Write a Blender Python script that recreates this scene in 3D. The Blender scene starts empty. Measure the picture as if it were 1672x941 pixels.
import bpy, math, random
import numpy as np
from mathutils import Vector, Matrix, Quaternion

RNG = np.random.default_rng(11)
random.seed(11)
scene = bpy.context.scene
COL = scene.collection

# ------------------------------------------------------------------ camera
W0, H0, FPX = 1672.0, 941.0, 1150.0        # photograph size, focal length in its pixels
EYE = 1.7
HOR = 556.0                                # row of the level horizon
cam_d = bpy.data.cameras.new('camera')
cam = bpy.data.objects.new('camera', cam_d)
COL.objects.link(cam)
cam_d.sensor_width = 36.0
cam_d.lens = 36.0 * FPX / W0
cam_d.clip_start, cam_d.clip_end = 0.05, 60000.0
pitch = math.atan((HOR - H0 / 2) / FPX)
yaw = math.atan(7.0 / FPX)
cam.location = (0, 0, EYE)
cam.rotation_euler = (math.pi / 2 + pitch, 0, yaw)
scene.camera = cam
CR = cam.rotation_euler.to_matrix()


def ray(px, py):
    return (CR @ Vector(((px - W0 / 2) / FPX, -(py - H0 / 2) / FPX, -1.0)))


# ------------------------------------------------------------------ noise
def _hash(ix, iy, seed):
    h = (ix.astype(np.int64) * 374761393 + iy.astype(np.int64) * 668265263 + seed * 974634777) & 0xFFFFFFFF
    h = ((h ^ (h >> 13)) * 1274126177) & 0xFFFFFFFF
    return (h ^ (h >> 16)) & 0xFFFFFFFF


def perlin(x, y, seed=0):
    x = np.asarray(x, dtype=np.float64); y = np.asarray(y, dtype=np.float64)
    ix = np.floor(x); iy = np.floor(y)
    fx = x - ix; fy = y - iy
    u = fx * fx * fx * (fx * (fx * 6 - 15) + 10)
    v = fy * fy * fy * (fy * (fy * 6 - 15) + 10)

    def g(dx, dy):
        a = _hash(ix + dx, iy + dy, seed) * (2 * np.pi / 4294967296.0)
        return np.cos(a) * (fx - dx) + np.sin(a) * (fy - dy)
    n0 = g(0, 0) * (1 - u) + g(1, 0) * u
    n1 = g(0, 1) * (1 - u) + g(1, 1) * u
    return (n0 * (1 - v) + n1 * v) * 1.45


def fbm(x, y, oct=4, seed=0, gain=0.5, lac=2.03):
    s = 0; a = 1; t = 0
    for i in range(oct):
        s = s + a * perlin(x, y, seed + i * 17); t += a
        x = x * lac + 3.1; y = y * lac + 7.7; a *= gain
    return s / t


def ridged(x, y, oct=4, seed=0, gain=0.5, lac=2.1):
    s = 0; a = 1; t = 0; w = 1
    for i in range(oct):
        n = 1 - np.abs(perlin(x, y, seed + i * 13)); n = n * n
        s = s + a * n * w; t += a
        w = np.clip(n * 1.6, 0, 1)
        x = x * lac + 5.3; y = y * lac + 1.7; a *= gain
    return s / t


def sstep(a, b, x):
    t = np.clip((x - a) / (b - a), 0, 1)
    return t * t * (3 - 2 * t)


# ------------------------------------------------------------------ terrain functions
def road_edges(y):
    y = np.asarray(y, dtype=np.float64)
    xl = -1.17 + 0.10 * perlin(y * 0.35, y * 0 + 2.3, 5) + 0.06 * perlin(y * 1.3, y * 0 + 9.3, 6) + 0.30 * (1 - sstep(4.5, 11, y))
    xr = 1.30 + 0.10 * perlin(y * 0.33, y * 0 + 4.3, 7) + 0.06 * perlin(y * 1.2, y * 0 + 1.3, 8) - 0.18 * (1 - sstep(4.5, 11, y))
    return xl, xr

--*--

- _Aim of the task_
Repeat, exactly and only, the lines from the beginning of the material through the line that contains "COL = scene.collection".

- _Solved problem_
Write a Blender Python script that recreates this scene in 3D. The Blender scene starts empty. Measure the picture as if it were 1672x941 pixels.
import bpy, math, random
import numpy as np
from mathutils import Vector, Matrix, Quaternion

RNG = np.random.default_rng(11)
random.seed(11)
scene = bpy.context.scene
COL = scene.collection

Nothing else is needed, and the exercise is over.